Despedidas es, de alguna manera sin pretenderlo, una película religiosa, porque restaña la escisión que habitualmente hacemos entre la vida y la muerte, porque nos enseña a mirar más allá del negocio funerario, del trámite, del asco y del miedo. Tal vez haya que saber escuchar las hermosas notas del violoncelo de Daigo, que lo vuelve a tocar por auténtica afición y no para ganarse la vida en una orquesta de más o menos, para entender plenamente esta hermosa lección sobre la vida, sobre esas aguas, omnipresentes en la película, que siempre van a la mar, que es el morir. La muerte, que nos iguala a todos, no anula nuestra esperanza, la coloca en otro terreno, azuza nuestro deseo de volver a ver a los que hemos perdido, un anhelo que nadie debiera despreciar, si de verdad ama la vida.

Un avión que se cae

Acostumbrados a la perfección de la tecnología de que nos servimos para volar, cuando se produce algún fallo, la primera sensación que nos embarga es una mezcla de incredulidad, miedo y sorpresa. Sin embargo, deberíamos estar acostumbrados a que esas cosas pasen, porque, aunque poco, pasan.

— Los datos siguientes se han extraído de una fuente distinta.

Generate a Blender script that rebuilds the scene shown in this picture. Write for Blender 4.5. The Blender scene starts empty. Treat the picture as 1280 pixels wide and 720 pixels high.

La siguiente emoción que sentimos es una viva curiosidad por el destino de los afectados, por la forma en la que se han interrumpido sus vidas, fuera de toda lógica. Los periódicos pronto empiezan a contarnos esas historias rotas, y hay que ser muy duro como para que no se nos encoja el corazón. El análisis frío nos dice que es el azar el que gobierna de manera insensata nuestras vidas. Pero el corazón nos sugiere que hay algo más, que la piedad que sentimos por los que han desaparecido de manera tan brusca y misteriosa, en la noche y sobre el océano, puede tener alguna clase de explicación, alguna suerte de lógica oculta. Es el respeto que sentimos por la vida y por su misterio el que nos hace temer a la muerte súbita y anónima, al extravío en un espacio literalmente inhumano en el que hemos penetrado con audacia y paciencia pero en el que, de vez en cuando, nos perdemos.

Sólo la religión puede consolarnos de esa clase de pérdidas sin ningún sentido aparente, de esa cosecha de muertes azarosas y crueles. Mientras estamos con el duelo no escuchamos fácilmente las voces que todo lo explican porque sabemos que algo se les escapa.

La muerte juega un papel en la vida que aceptamos con resignación, y hasta con alivio, cuando culmina una vida vivida con plenitud y con empeño; pero la muerte azarosa que rompe con todos los planes es mucho más difícil de soportar, es una prueba más dura para nuestras entendederas. Volar es algo que violenta de manera radical nuestra naturaleza de bípedos implumes; morir de forma tan abrupta desafía nuestra capacidad para comprender el sentido de la vida. Sin embargo, el dolor y el recuerdo de los que mueren de forma tan súbita, es un atisbo de lo que ofrece la difícil virtud de la esperanza.